**WHAT YOU WILL DO**
Copy out all lines of the records in which the word "pixels" appears.

**GIVEN DATA**
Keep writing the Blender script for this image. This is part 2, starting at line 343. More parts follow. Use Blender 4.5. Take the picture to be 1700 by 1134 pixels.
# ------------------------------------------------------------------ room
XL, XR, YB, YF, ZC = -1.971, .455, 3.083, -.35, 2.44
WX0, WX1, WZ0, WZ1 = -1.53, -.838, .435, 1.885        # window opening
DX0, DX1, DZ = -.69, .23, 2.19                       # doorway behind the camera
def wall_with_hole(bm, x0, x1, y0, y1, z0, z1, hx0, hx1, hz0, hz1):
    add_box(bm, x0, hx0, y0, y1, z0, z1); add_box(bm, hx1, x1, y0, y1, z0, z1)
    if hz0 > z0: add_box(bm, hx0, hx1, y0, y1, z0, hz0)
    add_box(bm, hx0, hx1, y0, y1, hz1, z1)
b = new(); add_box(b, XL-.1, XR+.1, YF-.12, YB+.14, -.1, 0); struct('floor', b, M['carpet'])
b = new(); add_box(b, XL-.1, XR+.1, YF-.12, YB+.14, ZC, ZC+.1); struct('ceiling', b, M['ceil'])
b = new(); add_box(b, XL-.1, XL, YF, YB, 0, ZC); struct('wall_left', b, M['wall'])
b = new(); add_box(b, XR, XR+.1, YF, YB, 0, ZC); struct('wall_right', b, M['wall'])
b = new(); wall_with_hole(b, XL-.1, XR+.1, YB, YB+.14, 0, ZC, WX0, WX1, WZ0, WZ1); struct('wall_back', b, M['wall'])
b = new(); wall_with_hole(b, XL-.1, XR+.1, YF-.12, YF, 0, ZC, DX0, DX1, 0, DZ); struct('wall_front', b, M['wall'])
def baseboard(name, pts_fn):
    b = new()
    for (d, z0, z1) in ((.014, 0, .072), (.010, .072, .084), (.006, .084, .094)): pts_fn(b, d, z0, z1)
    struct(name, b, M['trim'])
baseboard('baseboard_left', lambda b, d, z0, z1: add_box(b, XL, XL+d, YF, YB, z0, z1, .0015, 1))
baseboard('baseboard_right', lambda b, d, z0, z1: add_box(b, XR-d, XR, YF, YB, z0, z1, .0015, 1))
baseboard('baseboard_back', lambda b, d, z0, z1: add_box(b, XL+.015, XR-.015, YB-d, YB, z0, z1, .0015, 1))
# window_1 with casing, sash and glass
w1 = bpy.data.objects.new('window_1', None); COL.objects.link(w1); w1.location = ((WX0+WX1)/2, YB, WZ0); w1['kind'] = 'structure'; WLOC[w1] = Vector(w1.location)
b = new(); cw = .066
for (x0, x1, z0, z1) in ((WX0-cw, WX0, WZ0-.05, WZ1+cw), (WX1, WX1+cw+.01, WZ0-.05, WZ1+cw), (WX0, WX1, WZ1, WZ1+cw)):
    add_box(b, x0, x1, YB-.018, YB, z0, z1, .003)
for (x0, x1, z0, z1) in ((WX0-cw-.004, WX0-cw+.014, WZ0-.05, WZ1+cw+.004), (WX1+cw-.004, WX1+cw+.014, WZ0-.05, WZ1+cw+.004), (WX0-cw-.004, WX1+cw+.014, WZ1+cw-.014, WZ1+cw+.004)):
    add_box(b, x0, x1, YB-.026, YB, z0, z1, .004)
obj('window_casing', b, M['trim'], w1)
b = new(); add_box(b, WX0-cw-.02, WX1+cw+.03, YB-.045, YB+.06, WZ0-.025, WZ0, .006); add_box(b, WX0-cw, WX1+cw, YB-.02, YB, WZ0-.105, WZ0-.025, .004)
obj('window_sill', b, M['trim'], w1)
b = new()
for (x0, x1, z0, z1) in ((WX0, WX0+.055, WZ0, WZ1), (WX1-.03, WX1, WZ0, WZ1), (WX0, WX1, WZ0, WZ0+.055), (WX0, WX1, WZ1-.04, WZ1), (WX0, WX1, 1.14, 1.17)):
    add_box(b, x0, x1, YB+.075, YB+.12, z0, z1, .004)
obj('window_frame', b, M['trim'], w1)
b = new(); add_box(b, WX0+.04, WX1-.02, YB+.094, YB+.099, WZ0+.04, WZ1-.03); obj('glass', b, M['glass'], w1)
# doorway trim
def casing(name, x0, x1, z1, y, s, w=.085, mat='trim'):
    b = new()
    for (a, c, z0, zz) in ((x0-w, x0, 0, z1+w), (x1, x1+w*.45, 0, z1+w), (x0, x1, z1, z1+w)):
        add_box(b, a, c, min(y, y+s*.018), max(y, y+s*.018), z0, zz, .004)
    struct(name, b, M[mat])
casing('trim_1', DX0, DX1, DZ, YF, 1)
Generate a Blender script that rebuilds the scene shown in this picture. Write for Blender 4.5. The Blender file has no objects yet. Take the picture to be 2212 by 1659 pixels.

**COMPLETE RESPONSE**
Keep writing the Blender script for this image. This is part 2, starting at line 343. More parts follow. Use Blender 4.5. Take the picture to be 1700 by 1134 pixels.
Generate a Blender script that rebuilds the scene shown in this picture. Write for Blender 4.5. The Blender file has no objects yet. Take the picture to be 2212 by 1659 pixels.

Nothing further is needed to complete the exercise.